The idea for this came more clearly and automatically than most revelation I have ever received. I was standing in the shower after an exhausting day of caring for three small children, keeping our home somewhat orderly, maintaining good grades in school, and trying to care for myself and my husband… the list goes on and on. I was listening to a more recent General Conference address – which was not about joy or anything closely related – and I suddenly realized that joy and the study of it were much more important to me than I had ever realized. I realized that deep inside me, one of my life goals (one that I didn’t know existed) was to study and experience joy and help others to do the same. I also realized that I would never be able to teach anyone anything about joy unless I started studying it myself – now.


And so here I am. I have spent the last several weeks following the prompting I received that night in the shower. I created ‘Happy as the Sun’, I made a logo, I have my own product, and I am committed to learning and sharing everything I can about joy. Let me be clear: I was - and still am - absolutely terrified of this journey. But I am willing to take it because I know it is something Heavenly Father wants me to do, and I pray every day that I will be enough and that I can be a tool in His hands to help someone, even if it’s just one person, along the way.

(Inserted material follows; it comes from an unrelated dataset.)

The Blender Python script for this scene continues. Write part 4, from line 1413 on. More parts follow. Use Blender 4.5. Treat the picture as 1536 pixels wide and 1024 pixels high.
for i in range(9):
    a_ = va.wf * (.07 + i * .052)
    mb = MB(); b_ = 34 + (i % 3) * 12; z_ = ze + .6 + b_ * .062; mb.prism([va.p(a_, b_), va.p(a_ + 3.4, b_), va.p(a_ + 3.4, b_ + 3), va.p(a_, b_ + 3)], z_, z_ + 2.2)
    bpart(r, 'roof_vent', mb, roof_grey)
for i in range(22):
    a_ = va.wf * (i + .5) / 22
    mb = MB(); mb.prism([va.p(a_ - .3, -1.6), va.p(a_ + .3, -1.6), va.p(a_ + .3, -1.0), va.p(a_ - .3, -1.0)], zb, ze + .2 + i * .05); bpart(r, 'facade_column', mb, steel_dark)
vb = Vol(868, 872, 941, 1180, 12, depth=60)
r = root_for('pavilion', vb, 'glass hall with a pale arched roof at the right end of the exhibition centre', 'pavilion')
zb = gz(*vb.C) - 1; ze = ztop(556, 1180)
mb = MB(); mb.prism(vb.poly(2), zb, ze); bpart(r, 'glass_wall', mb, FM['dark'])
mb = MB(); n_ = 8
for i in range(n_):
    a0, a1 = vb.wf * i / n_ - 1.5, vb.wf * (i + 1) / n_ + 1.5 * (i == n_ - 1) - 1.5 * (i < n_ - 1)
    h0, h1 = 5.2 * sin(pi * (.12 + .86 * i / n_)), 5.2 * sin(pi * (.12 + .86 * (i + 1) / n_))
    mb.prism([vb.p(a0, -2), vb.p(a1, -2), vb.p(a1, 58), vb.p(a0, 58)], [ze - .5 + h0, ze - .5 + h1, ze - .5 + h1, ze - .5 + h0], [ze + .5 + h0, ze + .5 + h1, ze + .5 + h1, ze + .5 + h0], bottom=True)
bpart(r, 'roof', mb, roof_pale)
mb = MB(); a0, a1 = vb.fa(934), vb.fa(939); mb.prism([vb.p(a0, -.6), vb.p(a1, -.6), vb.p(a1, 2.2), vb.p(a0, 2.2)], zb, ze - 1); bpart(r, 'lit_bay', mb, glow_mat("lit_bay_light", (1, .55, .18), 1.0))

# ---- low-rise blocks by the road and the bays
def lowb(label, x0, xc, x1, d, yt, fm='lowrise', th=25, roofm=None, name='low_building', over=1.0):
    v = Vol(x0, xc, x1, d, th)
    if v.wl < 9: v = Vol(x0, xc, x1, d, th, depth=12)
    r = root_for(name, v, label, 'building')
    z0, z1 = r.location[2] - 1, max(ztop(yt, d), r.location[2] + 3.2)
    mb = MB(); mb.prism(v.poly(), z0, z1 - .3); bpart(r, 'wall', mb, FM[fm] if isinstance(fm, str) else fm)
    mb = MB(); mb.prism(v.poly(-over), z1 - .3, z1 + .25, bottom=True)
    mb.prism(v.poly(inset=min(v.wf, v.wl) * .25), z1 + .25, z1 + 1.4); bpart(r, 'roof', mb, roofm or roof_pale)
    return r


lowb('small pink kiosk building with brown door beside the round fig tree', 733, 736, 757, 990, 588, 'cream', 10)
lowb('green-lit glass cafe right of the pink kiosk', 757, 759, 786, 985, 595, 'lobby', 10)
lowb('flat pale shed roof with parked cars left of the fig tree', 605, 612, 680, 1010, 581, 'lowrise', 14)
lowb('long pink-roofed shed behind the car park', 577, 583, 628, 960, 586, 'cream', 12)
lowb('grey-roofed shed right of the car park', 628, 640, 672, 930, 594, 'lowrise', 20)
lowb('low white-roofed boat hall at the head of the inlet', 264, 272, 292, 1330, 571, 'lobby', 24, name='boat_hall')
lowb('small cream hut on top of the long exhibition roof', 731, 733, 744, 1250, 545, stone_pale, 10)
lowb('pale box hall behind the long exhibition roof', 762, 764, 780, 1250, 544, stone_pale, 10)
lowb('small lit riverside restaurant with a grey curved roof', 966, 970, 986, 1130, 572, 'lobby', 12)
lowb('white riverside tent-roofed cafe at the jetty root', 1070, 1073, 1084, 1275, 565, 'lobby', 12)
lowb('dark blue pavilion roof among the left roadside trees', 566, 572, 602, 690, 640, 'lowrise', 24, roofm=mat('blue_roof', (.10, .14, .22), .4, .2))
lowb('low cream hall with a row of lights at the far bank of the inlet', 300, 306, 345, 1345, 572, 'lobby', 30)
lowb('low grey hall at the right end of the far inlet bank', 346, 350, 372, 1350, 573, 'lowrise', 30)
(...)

Now, beloved reader, I want to invite you to come on this journey with me. This idea, this quest, is like a seed. I am planting it now. I promise to water it, to care for it, and maybe it will grow into something beautiful. I am far from perfect. I feel completely and totally unqualified to fulfill this task, but I hope we can grow and learn together. My goal is to explore the questions at the top of the page and beyond. Please come back each week. Please ask your Father in Heaven to teach you about and to give you joy. Please be a light in this world. Please reach out to me, share what you are learning, and give me questions to ponder. Thank you so much for your time and your trust in me. I am ecstatic as I think about what we might discover together.